Exercise instructions:
Extract all of the data and reproduce it precisely.
* begin *
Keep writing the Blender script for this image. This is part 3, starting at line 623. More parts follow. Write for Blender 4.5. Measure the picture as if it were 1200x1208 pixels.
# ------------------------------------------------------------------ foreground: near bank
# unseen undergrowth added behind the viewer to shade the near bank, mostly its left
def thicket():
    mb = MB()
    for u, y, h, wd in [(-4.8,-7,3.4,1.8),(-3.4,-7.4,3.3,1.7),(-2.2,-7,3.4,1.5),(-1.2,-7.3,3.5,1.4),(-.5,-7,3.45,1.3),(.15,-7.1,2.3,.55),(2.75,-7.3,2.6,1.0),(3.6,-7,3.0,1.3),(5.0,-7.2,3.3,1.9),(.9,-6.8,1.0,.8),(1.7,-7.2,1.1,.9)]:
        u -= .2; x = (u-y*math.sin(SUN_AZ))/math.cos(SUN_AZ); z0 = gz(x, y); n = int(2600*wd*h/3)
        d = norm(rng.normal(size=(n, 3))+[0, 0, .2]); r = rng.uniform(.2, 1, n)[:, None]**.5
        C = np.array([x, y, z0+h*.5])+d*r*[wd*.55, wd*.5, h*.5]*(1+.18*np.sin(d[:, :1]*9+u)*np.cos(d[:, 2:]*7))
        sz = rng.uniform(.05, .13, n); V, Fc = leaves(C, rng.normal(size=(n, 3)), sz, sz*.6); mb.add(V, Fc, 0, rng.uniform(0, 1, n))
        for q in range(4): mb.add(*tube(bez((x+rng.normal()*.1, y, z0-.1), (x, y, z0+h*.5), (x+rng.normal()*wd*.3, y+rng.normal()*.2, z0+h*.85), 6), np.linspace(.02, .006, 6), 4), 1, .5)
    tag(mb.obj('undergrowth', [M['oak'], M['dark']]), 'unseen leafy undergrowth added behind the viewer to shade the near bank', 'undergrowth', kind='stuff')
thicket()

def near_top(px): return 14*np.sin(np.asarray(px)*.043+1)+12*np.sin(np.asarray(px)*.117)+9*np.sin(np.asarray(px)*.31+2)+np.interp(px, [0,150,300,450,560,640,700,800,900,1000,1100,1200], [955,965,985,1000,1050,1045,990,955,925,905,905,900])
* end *
Solution to this exercise:
Keep writing the Blender script for this image. This is part 3, starting at line 623. More parts follow. Write for Blender 4.5. Measure the picture as if it were 1200x1208 pixels.
# ------------------------------------------------------------------ foreground: near bank
# unseen undergrowth added behind the viewer to shade the near bank, mostly its left
def thicket():
    mb = MB()
    for u, y, h, wd in [(-4.8,-7,3.4,1.8),(-3.4,-7.4,3.3,1.7),(-2.2,-7,3.4,1.5),(-1.2,-7.3,3.5,1.4),(-.5,-7,3.45,1.3),(.15,-7.1,2.3,.55),(2.75,-7.3,2.6,1.0),(3.6,-7,3.0,1.3),(5.0,-7.2,3.3,1.9),(.9,-6.8,1.0,.8),(1.7,-7.2,1.1,.9)]:
        u -= .2; x = (u-y*math.sin(SUN_AZ))/math.cos(SUN_AZ); z0 = gz(x, y); n = int(2600*wd*h/3)
        d = norm(rng.normal(size=(n, 3))+[0, 0, .2]); r = rng.uniform(.2, 1, n)[:, None]**.5
        C = np.array([x, y, z0+h*.5])+d*r*[wd*.55, wd*.5, h*.5]*(1+.18*np.sin(d[:, :1]*9+u)*np.cos(d[:, 2:]*7))
        sz = rng.uniform(.05, .13, n); V, Fc = leaves(C, rng.normal(size=(n, 3)), sz, sz*.6); mb.add(V, Fc, 0, rng.uniform(0, 1, n))
        for q in range(4): mb.add(*tube(bez((x+rng.normal()*.1, y, z0-.1), (x, y, z0+h*.5), (x+rng.normal()*wd*.3, y+rng.normal()*.2, z0+h*.85), 6), np.linspace(.02, .006, 6), 4), 1, .5)
    tag(mb.obj('undergrowth', [M['oak'], M['dark']]), 'unseen leafy undergrowth added behind the viewer to shade the near bank', 'undergrowth', kind='stuff')
thicket()

def near_top(px): return 14*np.sin(np.asarray(px)*.043+1)+12*np.sin(np.asarray(px)*.117)+9*np.sin(np.asarray(px)*.31+2)+np.interp(px, [0,150,300,450,560,640,700,800,900,1000,1100,1200], [955,965,985,1000,1050,1045,990,955,925,905,905,900])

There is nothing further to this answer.